Tous ces points auront l’occasion d’être examinés : à diverses échéances prévues par le règlement européen.
- Une première révision concernant la protection des autres terres boisées est susceptible d’être effectuée un an après l’entrée en vigueur du règlement.
- L’année suivante, c’est l’inclusion du secteur financier et l’élargissement à d’autres écosystèmes et produits qui pourront être soumis à débat.
- De plus, une révision globale du règlement aura lieu cinq5 ans après son entrée en vigueur.
Ces révisions constituent autant d’occasions d’améliorer fondamentalement la portée du règlement.
Il reste du chemin à parcourir, c’est pourquoi nous restons mobilisés
En résumé, ce règlement sur la déforestation importée revêt un haut niveau d’ambition et pose des jalons pertinents dans la lutte contre le changement climatique et l’effondrement de la biodiversité.

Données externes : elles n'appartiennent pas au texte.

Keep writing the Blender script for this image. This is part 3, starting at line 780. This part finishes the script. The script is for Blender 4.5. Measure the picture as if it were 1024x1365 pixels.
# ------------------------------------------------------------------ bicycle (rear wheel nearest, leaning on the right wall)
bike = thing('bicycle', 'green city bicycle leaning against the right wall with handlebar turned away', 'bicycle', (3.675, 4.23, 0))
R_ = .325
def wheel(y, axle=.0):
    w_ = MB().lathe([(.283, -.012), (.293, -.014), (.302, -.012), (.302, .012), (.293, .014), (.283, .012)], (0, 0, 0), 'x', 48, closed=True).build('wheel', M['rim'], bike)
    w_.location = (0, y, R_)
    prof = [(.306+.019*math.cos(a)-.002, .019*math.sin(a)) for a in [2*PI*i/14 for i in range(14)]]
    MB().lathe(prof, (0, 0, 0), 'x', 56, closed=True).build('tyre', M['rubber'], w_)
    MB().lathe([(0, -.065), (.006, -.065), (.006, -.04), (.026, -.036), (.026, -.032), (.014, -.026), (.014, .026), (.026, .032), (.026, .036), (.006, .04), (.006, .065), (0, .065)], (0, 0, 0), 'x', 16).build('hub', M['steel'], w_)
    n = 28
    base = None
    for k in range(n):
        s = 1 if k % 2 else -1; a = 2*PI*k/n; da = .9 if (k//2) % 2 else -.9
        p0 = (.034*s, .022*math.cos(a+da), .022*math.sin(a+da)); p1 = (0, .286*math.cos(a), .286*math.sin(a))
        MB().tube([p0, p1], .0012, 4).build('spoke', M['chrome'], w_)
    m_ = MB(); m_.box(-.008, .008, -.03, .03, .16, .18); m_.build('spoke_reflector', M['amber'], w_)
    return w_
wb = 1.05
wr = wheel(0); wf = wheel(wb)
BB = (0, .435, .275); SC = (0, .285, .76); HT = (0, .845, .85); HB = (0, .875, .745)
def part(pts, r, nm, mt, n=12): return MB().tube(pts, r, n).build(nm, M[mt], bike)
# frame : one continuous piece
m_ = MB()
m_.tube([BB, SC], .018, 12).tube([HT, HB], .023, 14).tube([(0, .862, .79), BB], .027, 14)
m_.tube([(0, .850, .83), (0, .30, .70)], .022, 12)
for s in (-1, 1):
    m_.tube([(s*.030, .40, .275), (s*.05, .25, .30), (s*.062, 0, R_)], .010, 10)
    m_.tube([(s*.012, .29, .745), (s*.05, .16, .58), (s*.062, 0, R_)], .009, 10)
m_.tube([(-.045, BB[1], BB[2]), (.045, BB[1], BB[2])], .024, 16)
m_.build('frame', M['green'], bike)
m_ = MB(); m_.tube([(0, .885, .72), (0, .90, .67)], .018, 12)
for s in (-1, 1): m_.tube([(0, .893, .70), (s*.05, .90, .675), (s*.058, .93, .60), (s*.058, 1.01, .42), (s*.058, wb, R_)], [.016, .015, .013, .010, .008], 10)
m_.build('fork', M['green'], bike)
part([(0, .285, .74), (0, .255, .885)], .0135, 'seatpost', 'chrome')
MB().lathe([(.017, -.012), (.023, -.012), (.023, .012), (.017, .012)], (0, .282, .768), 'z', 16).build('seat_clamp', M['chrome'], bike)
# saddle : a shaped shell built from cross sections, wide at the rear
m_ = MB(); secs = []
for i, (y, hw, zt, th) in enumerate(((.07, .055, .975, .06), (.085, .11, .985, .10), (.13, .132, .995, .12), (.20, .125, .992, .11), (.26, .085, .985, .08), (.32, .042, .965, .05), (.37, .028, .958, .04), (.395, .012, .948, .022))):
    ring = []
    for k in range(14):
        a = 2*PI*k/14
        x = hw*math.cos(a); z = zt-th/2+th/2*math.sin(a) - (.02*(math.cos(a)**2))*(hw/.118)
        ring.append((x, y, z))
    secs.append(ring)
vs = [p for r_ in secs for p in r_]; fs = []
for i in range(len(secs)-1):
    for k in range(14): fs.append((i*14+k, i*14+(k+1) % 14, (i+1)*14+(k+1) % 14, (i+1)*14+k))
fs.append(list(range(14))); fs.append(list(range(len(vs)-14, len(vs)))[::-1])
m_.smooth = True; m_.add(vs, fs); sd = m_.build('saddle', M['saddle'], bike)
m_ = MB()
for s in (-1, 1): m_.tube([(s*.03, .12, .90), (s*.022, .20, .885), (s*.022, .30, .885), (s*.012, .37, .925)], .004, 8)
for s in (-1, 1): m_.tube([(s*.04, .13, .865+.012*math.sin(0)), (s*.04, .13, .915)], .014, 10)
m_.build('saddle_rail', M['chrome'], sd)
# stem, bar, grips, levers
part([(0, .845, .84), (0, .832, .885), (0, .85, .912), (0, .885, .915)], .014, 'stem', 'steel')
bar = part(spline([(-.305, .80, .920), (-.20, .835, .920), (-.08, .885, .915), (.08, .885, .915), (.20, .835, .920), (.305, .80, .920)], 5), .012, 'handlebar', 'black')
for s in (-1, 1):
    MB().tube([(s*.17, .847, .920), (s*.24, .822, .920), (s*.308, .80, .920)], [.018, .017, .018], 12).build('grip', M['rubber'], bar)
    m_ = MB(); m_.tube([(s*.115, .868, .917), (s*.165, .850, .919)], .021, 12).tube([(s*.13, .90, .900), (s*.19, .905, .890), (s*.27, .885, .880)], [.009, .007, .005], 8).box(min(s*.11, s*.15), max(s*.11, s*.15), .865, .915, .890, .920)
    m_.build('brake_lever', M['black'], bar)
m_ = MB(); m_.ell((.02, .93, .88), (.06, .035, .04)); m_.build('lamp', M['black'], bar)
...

Cela étant dit, Greenpeace restera mobilisée pour s’assurer :
- De la bonne application de ce règlement par les États membres, qui devront doter les autorités compétentes de moyens adéquats, tant sur le plan économique qu’humain.
- De la bonne conduite des différentes révisions prévues par le règlement, qui devront permettre d’en étendre le champ d’application à d’autres écosystèmes, à d’autres produits et au secteur financier.
C’est en répondant à ces deux conditions que l’UE et les États membres feront de cet outil prometteur un instrument réellement déterminant dans la lutte contre le changement climatique et l’effondrement de la biodiversité.